À mon propre mariage, je me souviens très bien de la pensée qui s'est imposée à moi au moment, où debout dans le chœur, j'entendais la première note de la musique d'entrée : « Enfin... on arrête de préparer... ». Six mois de détails, de changements, d'explications, de décisions, de préparation, pour la cérémonie, les textes, les chants, la chorale, pour les tenues, pour la musique, le repas, les vins, l'apéritif, la tente, l'éclairage, les transports, les invités, les familles, les faire-part, les photos, les alliances, les fleurs, les frais, les papiers... Ouf !

Une fois lancée, la fête du mariage se déroule comme une lente et douce baisse de tension.

Chacun est venu converger dans les embouteillages, en achetant un pantalon au dernier moment, en retard, la tête pleine des préparatifs ou des problèmes du quotidien, les tenues sont impeccables, les enfants tenus en laisse serrée. La première tension reste évidemment le début de la cérémonie, si on oublie la répétition de la chorale et des musiciens qui est un peu technique et locale. Cette tension culmine à l'échange des consentements. D'ailleurs, la mesure la plus évidente de ces moments forts, c'est la densité des flashs et la consommation de film qui en est faite. Films et photos dont la moitié – celles des plus petits et des plus gênés – sera remplie des dos des autres photographes et vidéastes plus imposants...

Puis, dés la signature des registres, tout le recueillement, le respect des lieux, les petits sourires discrets de reconnaissance laissent la place à des embrassades de plus en plus bruyantes, de vraies retrouvailles, moins discrètes, des rires, de la joie.
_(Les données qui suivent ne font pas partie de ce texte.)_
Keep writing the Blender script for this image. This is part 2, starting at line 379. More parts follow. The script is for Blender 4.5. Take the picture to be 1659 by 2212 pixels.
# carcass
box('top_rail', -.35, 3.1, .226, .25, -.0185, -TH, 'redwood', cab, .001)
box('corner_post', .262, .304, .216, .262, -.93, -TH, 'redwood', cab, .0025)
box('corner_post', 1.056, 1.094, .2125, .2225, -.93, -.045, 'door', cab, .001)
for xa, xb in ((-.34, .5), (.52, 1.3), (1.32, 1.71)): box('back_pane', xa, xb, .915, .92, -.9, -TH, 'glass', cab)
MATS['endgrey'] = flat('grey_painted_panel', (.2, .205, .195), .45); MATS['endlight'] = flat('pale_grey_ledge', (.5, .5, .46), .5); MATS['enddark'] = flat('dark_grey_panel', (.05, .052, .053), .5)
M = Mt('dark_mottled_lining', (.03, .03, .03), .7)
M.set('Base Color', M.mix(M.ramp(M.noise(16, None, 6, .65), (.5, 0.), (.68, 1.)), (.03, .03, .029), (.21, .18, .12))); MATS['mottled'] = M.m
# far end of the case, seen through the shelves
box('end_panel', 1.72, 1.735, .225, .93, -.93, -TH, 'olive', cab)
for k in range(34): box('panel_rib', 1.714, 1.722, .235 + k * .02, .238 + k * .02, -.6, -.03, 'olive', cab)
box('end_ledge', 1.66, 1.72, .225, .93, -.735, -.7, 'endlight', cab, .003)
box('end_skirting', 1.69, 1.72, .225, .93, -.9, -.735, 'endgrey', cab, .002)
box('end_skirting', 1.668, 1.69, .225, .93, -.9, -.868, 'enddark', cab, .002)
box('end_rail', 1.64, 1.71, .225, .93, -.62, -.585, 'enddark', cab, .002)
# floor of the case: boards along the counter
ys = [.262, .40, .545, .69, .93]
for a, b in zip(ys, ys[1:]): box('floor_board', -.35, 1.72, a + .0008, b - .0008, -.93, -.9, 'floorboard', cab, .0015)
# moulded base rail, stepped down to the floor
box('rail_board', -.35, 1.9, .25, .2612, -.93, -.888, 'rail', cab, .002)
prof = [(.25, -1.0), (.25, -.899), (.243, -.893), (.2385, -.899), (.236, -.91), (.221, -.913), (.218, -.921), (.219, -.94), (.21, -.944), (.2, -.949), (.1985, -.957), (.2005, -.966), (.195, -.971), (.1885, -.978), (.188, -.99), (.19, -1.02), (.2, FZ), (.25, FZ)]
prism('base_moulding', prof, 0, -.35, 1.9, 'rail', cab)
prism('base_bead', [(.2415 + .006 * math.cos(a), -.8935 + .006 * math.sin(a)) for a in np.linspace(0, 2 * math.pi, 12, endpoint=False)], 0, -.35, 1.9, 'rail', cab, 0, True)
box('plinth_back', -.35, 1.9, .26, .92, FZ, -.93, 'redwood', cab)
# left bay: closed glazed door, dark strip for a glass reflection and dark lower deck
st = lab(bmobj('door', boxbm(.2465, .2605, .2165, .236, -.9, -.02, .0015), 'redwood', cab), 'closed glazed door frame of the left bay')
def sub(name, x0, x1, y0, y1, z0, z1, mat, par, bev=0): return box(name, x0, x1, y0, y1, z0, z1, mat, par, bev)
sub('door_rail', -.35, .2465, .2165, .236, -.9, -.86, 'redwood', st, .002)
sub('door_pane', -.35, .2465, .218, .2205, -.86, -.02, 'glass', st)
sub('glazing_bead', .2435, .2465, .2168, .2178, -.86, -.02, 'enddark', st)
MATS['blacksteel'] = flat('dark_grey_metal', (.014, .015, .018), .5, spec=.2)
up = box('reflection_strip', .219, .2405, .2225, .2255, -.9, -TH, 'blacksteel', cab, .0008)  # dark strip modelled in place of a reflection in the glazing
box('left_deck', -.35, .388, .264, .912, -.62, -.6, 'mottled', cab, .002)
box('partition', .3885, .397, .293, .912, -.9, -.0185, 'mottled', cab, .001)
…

La tension baisse d'un grand coup et continue sa chute sur le parvis, même si les flashs se lâchent encore en rafale : on tire en l'air finalement, sauf le professionnel de service et l'oncle à photo.

Certes, la tension tentera bien de reprendre sa place à l'arrivée pour le vin d'honneur mais le plaisir de continuer les retrouvailles de la sortie de la cérémonie et le vin donneur de gaieté contribuent à faire baisser la garde : les accessoires des tenues vont se percher sur les dossiers de chaise, les chapeaux s'envolent pour se poser ailleurs, les vestes se vident de leur torses cravatés.

Et je parle à peine du moment de s'assoir en respectant les plans de table qui ont demandé tant de travail de composition, à faire rentrer le cercle des amis dans le carrés des critères hiérarchiques, sociaux, pratiques, amicaux, familiaux et autres. Consciemment ou non, à chaque table, ces 6 à 8 convives vont trouver un rythme, un équilibre, une sympathique alchimie en se répartissant en douceur les rôles de boute-en-train, de vieux sage, de princesse du soir, de jeune premier, de bavard impénitent, de timide perdu, de gardienne de la tradition, de pourvoyeur familial d'anecdotes ou de who's who sur pattes.

La tension continue à descendre. Tous les verres sont à tout le monde, on a arrêté depuis longtemps de s'inquiéter de savoir où on a mis le sien. Les sketchs et la dérision tendrement irrespectueuse des amis ou des frères et sœurs y contribue avec toute sa créativité, ses succès de scène ou d'édition, ainsi que ses maladresses et ses private jokes.

Et la nuit se poursuit; plus de but, de rythme à respecter, le temps s'efface. Savoir l'heure constitue une gratuité tout à fait inutile, surtout s'il n'y a pas d'enfant à décider de se coucher ou de lendemains qui attendent de retourner au carcan de l'emploi du temps.

Le jour suivant, pour les survivants, la tension a totalement disparu. Bien sûr, je ne parle pas du travail de celles et ceux qui dans l'ombre ont assuré qu'il y ait encore à boire et à manger. Mais dans nos demi-tenues qui la veille ne toléraient pas le moindre cheveu en désordre ou la moindre tâche, nous coupons en chœur des caisses entières de melons sucrés, nous partageons un repas sans plus de ce protocole ou de ce formalisme pourtant si importants sur les mêmes lieux quelques heures plus tôt...

Cette lente baisse de la tension, ces tutoiements qui prennent le dessus, ces salutations simples et complices, ce doux dépouillement qui rapproche les convives souvent encore inconnus les uns des autres la veille est un grand plaisir partagé.

Merci à Claire et Dominique. Merci à leurs familles et toutes celles et ceux qui ont permis ces 24 heures délicieuses, de la première pierre d'Ampelle au dernier melon épluché.